Yang diuntungkan dari peran tersebut adalah Barat. Belum lagi banjirnya produk-produk asing sukses menggilas produk dalam negeri yang disetir oleh pasar bebas serta dilakoni oleh kaum perempuan sebagai penghasil produk yang diberdayakan pemerintah melalui model pemberdayaan ekonomi keluarga itu sendiri dan penikmat produk-produk asing. Mereka didorong berjibaku dengan waktu, memeras energi habis-habisan agar menghasilkan uang dan membelanjakan uang itu untuk memanjakan diri, apalagi hal tersebut adalah yang sangat fitrah disukai kaum perempuan itu sendiri yang kini menjadi fenomena di tengah-tengah Muslimah.
Berbeda dengan Barat, Islam menempatkan perempuan pada posisi bermartabat. Peran kaum Muslimah ini sudah digariskan dengan jelas. Bahwa perempuan memiliki peran utama di rumah, sebagai ummun wa rabbatul bayt dan pendidik anak.
Misalnya, Islam membebankan masalah finansial pada para lelaki, sehingga perempuan fokus mengurus rumah tangga dan anak-anak. Namun, ia berdiri men-support suami guna menguatkan perannya dalam berbagai kiprah. Perannya ini akan menjaga bangunan institusi keluarga sebagai unit terkecil dari masyarakat dan negara.
Selain itu, Muslimah diwajibkan cerdas dengan terus menuntut ilmu dan mengkaji tsaqofah sebagai bekalnya. Perempuan bisa memperoleh ilmu di rumah, juga di luar rumah dengan menghadiri majelis ilmu atau pendidikan formal. Yang mengajarkan bisa sesama Muslimah dalam lingkungan yang kondusif. Itulah salah satu peran strategis Muslimah di ranah publik juga sebagai daiyah yang memiliki kontribusi sangat besar dalam pembentukan keluarga yang tangguh, generasi terbaik, cerdas dan masyarakat madani.

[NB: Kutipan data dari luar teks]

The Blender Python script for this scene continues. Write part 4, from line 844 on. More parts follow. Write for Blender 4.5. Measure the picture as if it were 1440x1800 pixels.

Karena itu, semestinya pengarusutamaan peran Muslimah saat ini adalah berupa pencerdasan politik pada perempuan. Hal ini agar mereka memahami hakikat diri dan berkiprah sesuai fitrahnya. Jangan sampai Muslimah tenggelam dalam arus pemberdayaan ala Barat yang akan menggerus dan selanjutnya menghilangkan identitasnya sebagai Muslimah sejati.